En sens inverse, une semaine plus tôt, sept pays - dont le Royaume-Uni, la Suède et l'Espagne - avaient demandé une application plus stricte de Bâle III, se plaignant dans une lettre à Michel Barnier, commissaire au Marché intérieur et aux Services, que la Commission envisage d'édicter les nouvelles règles sous la forme d'une régulation plutôt que d'une directive. Ils considéraient que la directive leur permettrait de fixer des exigences supérieures s'ils le jugeaient utile, ce qui serait impossible dans le cas d'une régulation. Enfin, l'European Banking Association (lobby qui regroupe les fédérations bancaires des États membres) avait aussi écrit à M. Barnier - dont la boîte aux lettres doit déborder - le 16 mai pour le mettre en garde contre les effets néfastes pour l'économie qu'auraient certaines des exigences contenues dans Bâle III en matière de liquidité. Antienne maintes fois entendue. Face à cette cacophonie, M. Barnier a dû se fendre d'un bref communiqué pour réaffirmer sa détermination à appliquer Bâle III sans mollir.

Essayons de mettre les choses au clair. Il existe un déséquilibre fondamental entre les régulateurs, qui font un métier technique, défendent l'intérêt général et communiquent peu, et les lobbys, qui protègent des intérêts particuliers et sont payés pour formuler de pseudo-argumentaires, trop souvent repris sans commentaire critique. J'avais souligné dans ces mêmes colonnes, en avril et en novembre, à la fois la nécessité de durcir les régulations et la difficulté à le faire du triple fait de la complexité du système, du lobbying des banques et du manque de coopération des États. L'actualité en donne malheureusement une illustration.

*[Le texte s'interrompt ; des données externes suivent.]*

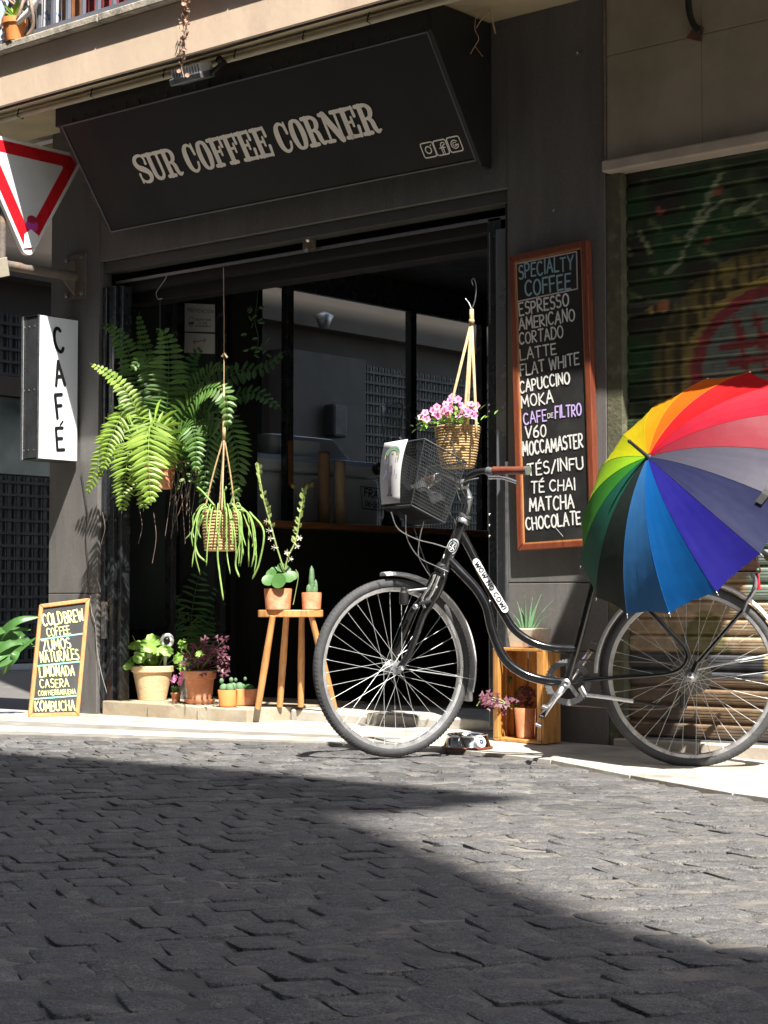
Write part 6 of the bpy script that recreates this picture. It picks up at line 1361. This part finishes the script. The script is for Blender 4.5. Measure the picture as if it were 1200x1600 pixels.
# rear rack with reflector
rz = LB(1174, 894).z
for s_ in (-.06, .06): bt('rack_rail', M['bikeblack'], [Vector((.93, s_ * .6, rz)), Vector((1.0, s_, rz)), Vector((1.43, s_, rz))], .006)
for u_ in (1.02, 1.15, 1.28, 1.42): bt('rack_bar', M['bikeblack'], [Vector((u_, -.06, rz)), Vector((u_, .06, rz))], .005)
q = LB(1184, 909, .0); MB().obox(q, (1, 0, .1), (0, 1, 0), (-.1, 0, 1), .014, .09, .065).build('reflector', M['reflector'], bike, bevel=.005)
# wire basket
up_b = HA; fwd = (-E3 * .917 + ZZ * .399).normalized(); up_b = (ZZ * .917 + E3 * .399).normalized()
TA = LB(729, 722, .145); BB_ = LB(695, 817, .115); wT, dT, wB, dB = .30, .205, .235, .165
def bk(i, j, k):   # i across 0..1, j forward 0..1, k height 0..1
    top_ = TA - NW * (wT * i) + fwd * (dT * j); bot = BB_ - NW * (wB * i) + fwd * (dB * j); return bot + (top_ - bot) * k
walls_ = [(lambda s, k: bk(0, s, k), 'side'), (lambda s, k: bk(s, 1, k), 'front'), (lambda s, k: bk(1, s, k), 'side'), (lambda s, k: bk(s, 0, k), 'back'), (lambda s, k: bk(s, k, 0), 'bottom')]
for f_, nm in walls_:
    mb = MB(); n1, n2 = (22, 20)
    for i in range(n1 + 1): mb.tube([f_(i / n1, 0), f_(i / n1, 1)], .0010, 3, cap=False)
    for i in range(n2 + 1): mb.tube([f_(0, i / n2), f_(1, i / n2)], .0010, 3, cap=False)
    o = mb.build('basket_mesh', M['mesh'], bike); o['kind'] = 'stuff'
bt('basket_rim', M['mesh'], [bk(0, 0, 1), bk(0, 1, 1), bk(1, 1, 1), bk(1, 0, 1), bk(0, 0, 1)], .0035, 1, 8); bt('basket_rim', M['mesh'], [bk(0, 0, 0), bk(0, 1, 0), bk(1, 1, 0), bk(1, 0, 0), bk(0, 0, 0)], .003, 1, 8)
for (i, j) in ((0, 0), (0, 1), (1, 1), (1, 0)): bt('basket_upright', M['mesh'], [bk(i, j, 0), bk(i, j, 1)], .0028, seg=6)
bt('basket_handle', M['mesh'], [bk(0, .25, 1), bk(.2, .3, 1.25), bk(.6, .3, 1.32), bk(1, .3, 1.0)], .003, 7, 6)
bt('basket_bracket', M['mesh'], [bk(.5, 0, .5), crown + HA * .17], .006)
# a crumpled bundle and card on the basket
def local2world(v): return P0 + BD * v.x - BN * (v.y) * 1 + ZZ * v.z
WB = lambda v: P0 + BD * v.x + Vector((-BD.y, BD.x, 0)) * v.y + ZZ * v.z
t = thing('dark_bag', 'dark grey crumpled cloth bag lying inside the bicycle basket', 'bag', tuple(WB(bk(.5, .5, .1))))
mb = MB(); vs = []; N_ = 14
for j in range(N_ + 1):
    for i in range(N_ + 1):
        s_, r_ = i / N_, j / N_; v = bk(.08 + .84 * s_, .08 + .84 * r_, .46 + .10 * math.sin(s_ * 7 + r_ * 4) * math.cos(r_ * 8 - s_ * 3) - .34 * max(abs(s_ - .5), abs(r_ - .5)) ** 2 * 4 * .5); vs.append(WB(v))
base_ = len(vs)
mb.add(vs, [(j * (N_ + 1) + i, j * (N_ + 1) + i + 1, (j + 1) * (N_ + 1) + i + 1, (j + 1) * (N_ + 1) + i) for j in range(N_) for i in range(N_)])
rim_ = [i for i in range(N_)] + [j * (N_ + 1) + N_ for j in range(N_)] + [N_ * (N_ + 1) + N_ - i for i in range(N_)] + [(N_ - j) * (N_ + 1) for j in range(N_)]
lower = []
for idx in rim_: i, j = idx % (N_ + 1), idx // (N_ + 1); lower.append(WB(bk(.08 + .84 * i / N_, .08 + .84 * j / N_, .06)))
b_ = len(mb.v); mb.v += lower; m_ = len(rim_); mb.f += [(rim_[k], rim_[(k + 1) % m_], b_ + (k + 1) % m_, b_ + k) for k in range(m_)]
mb.build('bag_body', mat('charcoal cloth', (.018, .02, .022), .8, var=.3, scale=20, bump=1), t, smooth=True)
t = thing('hanging_card', 'white printed card with a small arch picture hanging on the front of the basket', 'card', tuple(WB(bk(.7, 1.02, .9))))
def cd_(a, b, o_=0.0): v = bk(.97 - .62 * a, 1, 1.0 - .96 * (1 - b)); v2 = v + fwd * (.006 + o_ + .02 * math.sin(b * 2.6)) ; return WB(v2)
vs = [cd_(a, b) for b in [i / 10 for i in range(11)] for a in (0, 1)]; mb = MB().add(vs, [(2 * i, 2 * i + 1, 2 * i + 3, 2 * i + 2) for i in range(10)]); o = mb.build('card', M['paper'], t, smooth=True); so_ = o.modifiers.new('thickness', 'SOLIDIFY'); so_.thickness = .0008
def cardline(pts, w_, m, o_): 
    mb = MB(); vs = []; P = [Vector(p) for p in pts]
    for i, p in enumerate(P):
        T = (P[min(i + 1, len(P) - 1)] - P[max(i - 1, 0)]).normalized(); N = Vector((-T.y, T.x * .5)) * w_
        for q in (p + N, p - N): vs.append(cd_(q.x, q.y, o_))
    mb.add(vs, [(2 * i, 2 * i + 1, 2 * i + 3, 2 * i + 2) for i in range(len(P) - 1)]).build('print', m, t)
for r_, m in ((.30, M['sage']), (.22, M['sage'])):
    cardline([(.5 + r_ * math.cos(R(a)), .76 + r_ * .45 * math.sin(R(a))) for a in range(0, 181, 15)], .03, m, .0012)
for s_ in (-1, 1): cardline([(.5 + .30 * s_, .76), (.5 + .30 * s_, .70)], .03, M['mustard'], .0013); cardline([(.5 + .30 * s_, .70), (.5 + .30 * s_, .36)], .018, M['lilac'], .0012); cardline([(.5 + .2 * s_, .72), (.5 + .2 * s_, .42)], .015, M['lilac'], .0012)
cardline([(.52, .82), (.5, .78)], .05, M['mustard'], .0012); cardline([(.5, .58), (.54, .48), (.48, .36), (.5, .24), (.46, .13)], .07, M['mauve'], .0012); cardline([(.34, .13), (.62, .12)], .03, M['mauve'], .0014)
MB().tube([WB(bk(.66, 1.02, 1.0)), WB(bk(.6, 1.05, 1.06)), WB(bk(.55, 1.02, 1.0))], .004, 6).build('clip', M['rubber'], t)

# old wooden crate on the rack
c0 = WB(Vector((1.20, 0, rz + .008))); t = thing('rack_crate', 'old dark brown wooden crate tied on the rear rack beneath the umbrella', 'crate', tuple(c0))
u0, u1 = 1.02, 1.415
for z_ in (0, .058, .116):
    for s_ in (-.14, .14): MB().hexa([WB(Vector((a, b, rz + .012 + z_ + c))) for c in (0, .045) for (a, b) in ((u0, s_ - .005), (u1, s_ - .005), (u1, s_ + .005), (u0, s_ + .005))]).build('slat', M['oldwood'], t, bevel=.002)
    for u_ in (u0, u1): MB().hexa([WB(Vector((a, b, rz + .012 + z_ + c))) for c in (0, .045) for (a, b) in ((u_ - .005, -.134), (u_ + .005, -.134), (u_ + .005, .134), (u_ - .005, .134))]).build('slat', M['oldwood'], t, bevel=.002)
for i in range(4): y_ = -.12 + i * .07; MB().hexa([WB(Vector((a, b, rz + .007 + c))) for c in (0, .008) for (a, b) in ((u0, y_), (u1, y_), (u1, y_ + .05), (u0, y_ + .05))]).build('slat', M['oldwood'], t)
MB().tube([WB(Vector((1.38, -.146, rz + .16))), WB(Vector((1.41, -.15, rz + .05))), WB(Vector((1.43, -.1, rz)))], .003, 6).build('strap', M['grip'], t)

# ---------------------------------------------------------------- rainbow umbrella
UD = 7.02; dr_ = ray(1077, 768); UC = CAM + dr_ * (UD / FPX); PPM = FPX / UD
AX = (RT * -.69 + UP * .50 - WD * .524).normalized(); Ru, Du = 221 / PPM, 108 / PPM / 1.0
apexw = UC + AX * (105 / PPM); hgt = (apexw - UC).length
tipa = CAM + ray(903.5, 897) * (UD / FPX); v_ = tipa - UC; k_t = -(v_.dot(AX)) / (-WD.dot(AX)) ; v_ = v_ - WD * k_t; U1 = (v_ - AX * v_.dot(AX)).normalized(); U2 = AX.cross(U1)
tb = CAM + ray(981, 952) * (UD / FPX) - UC
if U2.dot(tb) < 0: U2 = -U2
t = thing('umbrella', 'open rainbow umbrella with sixteen panels lying over the back of the bicycle', 'umbrella', tuple(UC))
cols = [(30, 112, 92), (38, 52, 48), (60, 130, 200), (0, 112, 200), (40, 34, 160), (38, 44, 92), (84, 82, 100), (150, 26, 48), (190, 0, 44), (214, 10, 20), (255, 112, 0), (240, 165, 0), (228, 200, 0), (218, 222, 0), (176, 232, 40), (62, 158, 44)]
am = R(30)
def dome(ang, f, sag=0.0):
    a = am * f; rho = Ru * math.sin(a) / math.sin(am); h = hgt * (math.cos(a) - math.cos(am)) / (1 - math.cos(am)); return UC + (U1 * math.cos(ang) + U2 * math.sin(ang)) * rho * (1 - sag) + AX * (h - sag * .10)
for k in range(16):
    m = mat('umbrella cloth %d' % k, tuple(c * .58 for c in lin(cols[k])), .62, var=.07, scale=5, bump=.5, bscale=16, coat=.0, sub=.28, spec=.35); mb = MB(); vs = []; nf, ns_ = 18, 8
    for i in range(nf + 1):
        f = .02 + .98 * i / nf
        for j in range(ns_ + 1):
            s_ = j / ns_; a0, a1 = dome(R(22.5) * k, f), dome(R(22.5) * (k + 1), f); mid = dome(R(22.5) * (k + .5), f); ch = a0 + (a1 - a0) * s_
            bow = math.sin(math.pi * s_); wr = .0034 * math.sin(s_ * 23 + k * 5 + f * 6) * bow * f + .0022 * math.sin(f * 40 + s_ * 8 + k) * bow * f; ch = ch - (ch - UC - AX * .05).normalized() * (bow * .010 * f * f) + AX * wr
            vs.append(ch)
    mb.add(vs, [(i * (ns_ + 1) + j, i * (ns_ + 1) + j + 1, (i + 1) * (ns_ + 1) + j + 1, (i + 1) * (ns_ + 1) + j) for i in range(nf) for j in range(ns_)])
    pn = mb.build('canopy_panel', m, t, smooth=True)
    MB().tube([dome(R(22.5) * k, .03 + .97 * f / 14) for f in range(15)], .0011, 4).build('seam', m, pn)
    rib = MB().tube([dome(R(22.5) * k, f / 12) - AX * .004 for f in range(0, 13)], .0018, 5).build('rib', M['blackdull'], t, smooth=True)
    e_ = dome(R(22.5) * k, 1.0); d_ = (e_ - dome(R(22.5) * k, .95)).normalized(); MB().tube([e_ - d_ * .004, e_ + d_ * .014], [.0028, .0016], 7).build('rib_tip', M['silver'], rib, smooth=True)
MB().lathe([(.016, -.004), (.012, .004), (.007, .010), (.006, .10), (.0075, .112), (.004, .118), (0, .118)], apexw, 14, AX).build('ferrule', M['rubber'], t, smooth=True, auto=40); MB().ball(apexw + AX * .006, .008).build('ferrule_cap', M['silver'], t, smooth=True)
MB().tube([apexw - AX * .01, UC - AX * .42], .0065, 10).build('shaft', M['steel'], t, smooth=True); MB().tube([UC - AX * .42, UC - AX * .52], .013, 12).build('handle', M['rubber'], t, smooth=True)
ph = R(22.5) * 5.5; st_ = [dome(ph - .02, .93) + AX * .006, dome(ph + .33, .86) + AX * .006]; 
vs = []
for i in range(9):
    a = R(22.5) * (5.75 + .85 * i / 8); f = .84 + .02 * i / 8
    for df in (-.02, .02): k0 = int(a // R(22.5)); s_ = a / R(22.5) - k0; p_ = dome(R(22.5) * k0, f + df) * (1 - s_) + dome(R(22.5) * (k0 + 1), f + df) * s_; vs.append(p_ + (p_ - UC).normalized() * .004 + AX * .003)
MB().add(vs, [(2 * i, 2 * i + 1, 2 * i + 3, 2 * i + 2) for i in range(8)]).build('tie_strap', M['blackdull'], t)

Rappelons donc une nouvelle fois que la crise financière de 2008 a aussi marqué l'échec des « régulations douces » et de bon nombre d'autres credo que la profession bancaire mettait inlassablement en avant à l'époque (optimisation fine du capital, modification du modèle de distribution de crédit, etc.). Quand, début 2007, Nout Wellink, président du Comité de Bâle, avait mis en garde contre les risques que cela impliquait, très peu l'avaient entendu. Ne refaisons pas la même erreur ! Soyons vigilants et intransigeants sur l'application et la supervision des nouvelles règles. Un exemple : les protestations de l'European Banking Association sur la liquidité, citées plus haut, oublient juste de mentionner que les banques européennes avaient, fin 2007, accumulé un déséquilibre entre leurs emplois en dollar et leurs ressources en euro pour la bagatelle de 1.000 milliards (Banque des règlements internationaux, « Global liquidity : a view from Basel », 26 mai 2011) alimentant un gigantesque gap de liquidité, qui ne fut surmonté que par un accord exceptionnel entre la BCE et la Fed.

 

N'oublions pas non plus que le chantier doit se poursuivre sans relâche, avec des propositions plus ambitieuses sur les établissements présentant un risque systémique attendues en juin de la part du Comité de Bâle. Ne perdons pas de vue, enfin, le développement rapide et inquiétant du « shadow banking », circuit financier échappant aux établissements financiers régulés. Bref, si l'on veut éviter de nouveaux désastres, l'heure n'est plus à la régulation douce mais aux mesures contraignantes et à la collaboration internationale.